What to produce: Find each line containing the string "Python" and return it.

The input:
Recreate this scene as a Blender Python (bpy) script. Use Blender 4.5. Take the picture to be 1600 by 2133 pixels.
...
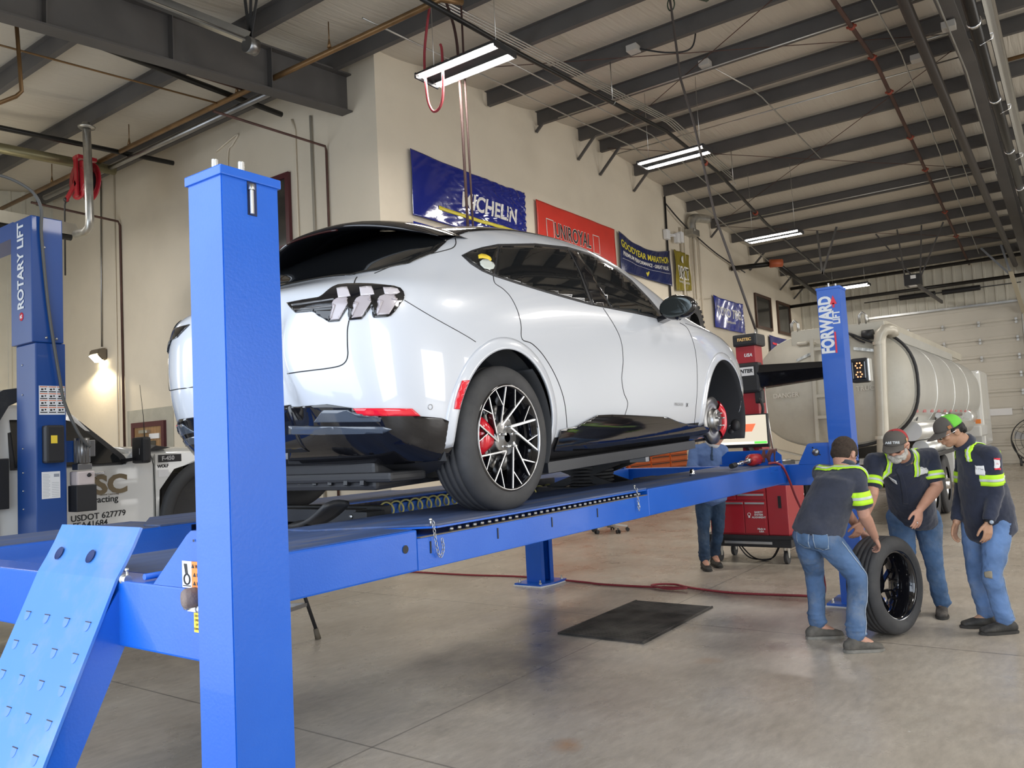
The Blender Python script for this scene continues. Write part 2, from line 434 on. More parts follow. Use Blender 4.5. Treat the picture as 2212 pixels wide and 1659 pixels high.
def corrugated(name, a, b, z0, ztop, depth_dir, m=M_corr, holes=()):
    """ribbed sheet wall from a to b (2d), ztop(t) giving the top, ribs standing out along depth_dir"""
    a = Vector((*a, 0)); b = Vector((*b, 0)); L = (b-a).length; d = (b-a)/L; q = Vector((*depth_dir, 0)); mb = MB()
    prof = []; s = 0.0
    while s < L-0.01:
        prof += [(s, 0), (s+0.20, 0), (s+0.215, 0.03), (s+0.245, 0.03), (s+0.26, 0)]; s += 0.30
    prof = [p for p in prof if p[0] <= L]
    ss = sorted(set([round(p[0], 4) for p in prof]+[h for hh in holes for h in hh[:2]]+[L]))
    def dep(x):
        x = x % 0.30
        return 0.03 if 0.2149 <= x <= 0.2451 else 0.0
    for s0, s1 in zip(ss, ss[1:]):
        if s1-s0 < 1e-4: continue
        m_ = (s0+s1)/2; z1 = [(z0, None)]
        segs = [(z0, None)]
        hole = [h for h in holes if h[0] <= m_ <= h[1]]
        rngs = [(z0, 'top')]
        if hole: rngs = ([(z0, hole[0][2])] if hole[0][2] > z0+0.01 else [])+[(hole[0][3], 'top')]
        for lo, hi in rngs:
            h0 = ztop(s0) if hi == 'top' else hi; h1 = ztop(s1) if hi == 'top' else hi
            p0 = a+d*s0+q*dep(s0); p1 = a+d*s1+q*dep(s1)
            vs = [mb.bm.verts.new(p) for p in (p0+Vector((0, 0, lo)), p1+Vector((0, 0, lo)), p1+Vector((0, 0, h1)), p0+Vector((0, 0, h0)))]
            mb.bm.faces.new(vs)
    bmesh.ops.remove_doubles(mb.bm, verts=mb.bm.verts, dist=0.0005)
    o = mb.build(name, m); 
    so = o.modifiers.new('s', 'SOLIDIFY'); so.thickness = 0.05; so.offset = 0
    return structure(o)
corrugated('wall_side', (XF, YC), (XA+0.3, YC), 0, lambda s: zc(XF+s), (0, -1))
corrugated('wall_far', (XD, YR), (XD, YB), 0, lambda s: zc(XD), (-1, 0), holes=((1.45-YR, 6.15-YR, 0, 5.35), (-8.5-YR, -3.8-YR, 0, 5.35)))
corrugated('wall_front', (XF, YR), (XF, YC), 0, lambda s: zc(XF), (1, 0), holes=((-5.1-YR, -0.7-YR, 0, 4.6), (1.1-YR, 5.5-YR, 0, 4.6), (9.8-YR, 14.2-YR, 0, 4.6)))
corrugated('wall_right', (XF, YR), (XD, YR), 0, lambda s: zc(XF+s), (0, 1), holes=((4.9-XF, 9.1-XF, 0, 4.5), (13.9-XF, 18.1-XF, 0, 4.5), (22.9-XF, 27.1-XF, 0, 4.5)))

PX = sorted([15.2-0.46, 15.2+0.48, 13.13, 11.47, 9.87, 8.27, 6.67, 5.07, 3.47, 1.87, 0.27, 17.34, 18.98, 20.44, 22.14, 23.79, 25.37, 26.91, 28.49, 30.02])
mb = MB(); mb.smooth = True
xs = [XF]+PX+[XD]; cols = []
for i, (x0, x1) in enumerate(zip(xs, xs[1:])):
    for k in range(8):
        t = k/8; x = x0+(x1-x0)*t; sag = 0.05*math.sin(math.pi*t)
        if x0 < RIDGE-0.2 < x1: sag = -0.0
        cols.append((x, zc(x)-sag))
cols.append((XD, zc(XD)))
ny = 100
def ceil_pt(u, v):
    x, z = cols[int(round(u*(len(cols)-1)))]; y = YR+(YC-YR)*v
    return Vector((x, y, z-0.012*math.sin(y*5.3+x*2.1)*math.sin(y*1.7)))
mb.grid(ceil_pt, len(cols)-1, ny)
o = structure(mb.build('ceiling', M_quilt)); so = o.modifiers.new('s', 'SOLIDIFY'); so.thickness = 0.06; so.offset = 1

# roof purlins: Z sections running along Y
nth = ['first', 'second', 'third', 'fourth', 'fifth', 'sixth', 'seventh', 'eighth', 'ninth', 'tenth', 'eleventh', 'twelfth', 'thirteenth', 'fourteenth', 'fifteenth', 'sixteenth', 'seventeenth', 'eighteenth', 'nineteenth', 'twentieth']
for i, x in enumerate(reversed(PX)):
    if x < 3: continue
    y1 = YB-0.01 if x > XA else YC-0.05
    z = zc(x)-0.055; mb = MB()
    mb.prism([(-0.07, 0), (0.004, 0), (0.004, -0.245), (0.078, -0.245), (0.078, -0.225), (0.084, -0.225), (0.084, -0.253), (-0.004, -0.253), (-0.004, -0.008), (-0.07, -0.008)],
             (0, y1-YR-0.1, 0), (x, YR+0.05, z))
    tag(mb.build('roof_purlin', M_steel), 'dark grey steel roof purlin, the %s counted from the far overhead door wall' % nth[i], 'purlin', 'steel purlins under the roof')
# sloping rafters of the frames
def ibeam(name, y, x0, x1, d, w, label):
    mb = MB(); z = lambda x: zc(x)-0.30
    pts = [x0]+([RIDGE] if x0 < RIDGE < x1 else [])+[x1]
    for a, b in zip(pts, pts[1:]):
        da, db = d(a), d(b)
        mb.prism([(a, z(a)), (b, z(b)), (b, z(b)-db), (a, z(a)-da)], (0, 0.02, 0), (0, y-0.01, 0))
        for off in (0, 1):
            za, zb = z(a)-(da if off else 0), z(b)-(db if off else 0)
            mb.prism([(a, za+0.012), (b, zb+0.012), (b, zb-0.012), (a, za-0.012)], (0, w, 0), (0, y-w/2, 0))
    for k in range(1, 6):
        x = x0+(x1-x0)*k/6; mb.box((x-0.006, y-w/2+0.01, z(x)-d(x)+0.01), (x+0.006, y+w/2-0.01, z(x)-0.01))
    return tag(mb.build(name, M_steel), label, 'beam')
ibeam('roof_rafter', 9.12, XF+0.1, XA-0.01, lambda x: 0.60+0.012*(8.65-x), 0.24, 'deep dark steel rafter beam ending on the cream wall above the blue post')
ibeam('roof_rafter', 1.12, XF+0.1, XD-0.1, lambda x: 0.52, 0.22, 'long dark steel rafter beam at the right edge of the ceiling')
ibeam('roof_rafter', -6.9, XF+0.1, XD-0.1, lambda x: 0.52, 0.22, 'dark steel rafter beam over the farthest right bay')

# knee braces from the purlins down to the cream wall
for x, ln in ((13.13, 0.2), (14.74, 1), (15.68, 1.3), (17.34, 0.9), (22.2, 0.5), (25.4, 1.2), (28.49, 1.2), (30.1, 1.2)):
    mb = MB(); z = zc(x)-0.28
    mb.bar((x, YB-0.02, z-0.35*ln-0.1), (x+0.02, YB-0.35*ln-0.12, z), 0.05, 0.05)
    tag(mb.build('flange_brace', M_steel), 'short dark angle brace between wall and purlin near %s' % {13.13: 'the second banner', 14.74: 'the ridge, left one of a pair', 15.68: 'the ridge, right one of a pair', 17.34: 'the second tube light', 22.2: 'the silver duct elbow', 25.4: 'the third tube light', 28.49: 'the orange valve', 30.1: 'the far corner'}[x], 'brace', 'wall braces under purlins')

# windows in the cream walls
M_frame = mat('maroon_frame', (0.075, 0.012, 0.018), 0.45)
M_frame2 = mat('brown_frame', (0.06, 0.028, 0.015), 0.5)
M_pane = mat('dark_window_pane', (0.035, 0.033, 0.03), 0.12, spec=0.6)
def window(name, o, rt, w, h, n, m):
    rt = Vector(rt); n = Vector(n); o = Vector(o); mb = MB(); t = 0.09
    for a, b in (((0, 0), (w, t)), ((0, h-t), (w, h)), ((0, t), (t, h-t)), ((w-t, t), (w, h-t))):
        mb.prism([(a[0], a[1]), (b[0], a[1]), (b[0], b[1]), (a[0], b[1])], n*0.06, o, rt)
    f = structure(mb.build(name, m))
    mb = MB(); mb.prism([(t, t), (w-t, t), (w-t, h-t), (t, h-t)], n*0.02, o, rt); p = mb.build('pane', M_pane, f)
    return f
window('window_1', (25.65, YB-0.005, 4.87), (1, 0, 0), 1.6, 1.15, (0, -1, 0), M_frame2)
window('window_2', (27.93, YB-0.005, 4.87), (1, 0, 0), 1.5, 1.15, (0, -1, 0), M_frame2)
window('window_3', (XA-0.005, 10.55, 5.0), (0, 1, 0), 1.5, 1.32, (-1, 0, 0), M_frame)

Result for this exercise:
Recreate this scene as a Blender Python (bpy) script. Use Blender 4.5. Take the picture to be 1600 by 2133 pixels.
The Blender Python script for this scene continues. Write part 2, from line 434 on. More parts follow. Use Blender 4.5. Treat the picture as 2212 pixels wide and 1659 pixels high.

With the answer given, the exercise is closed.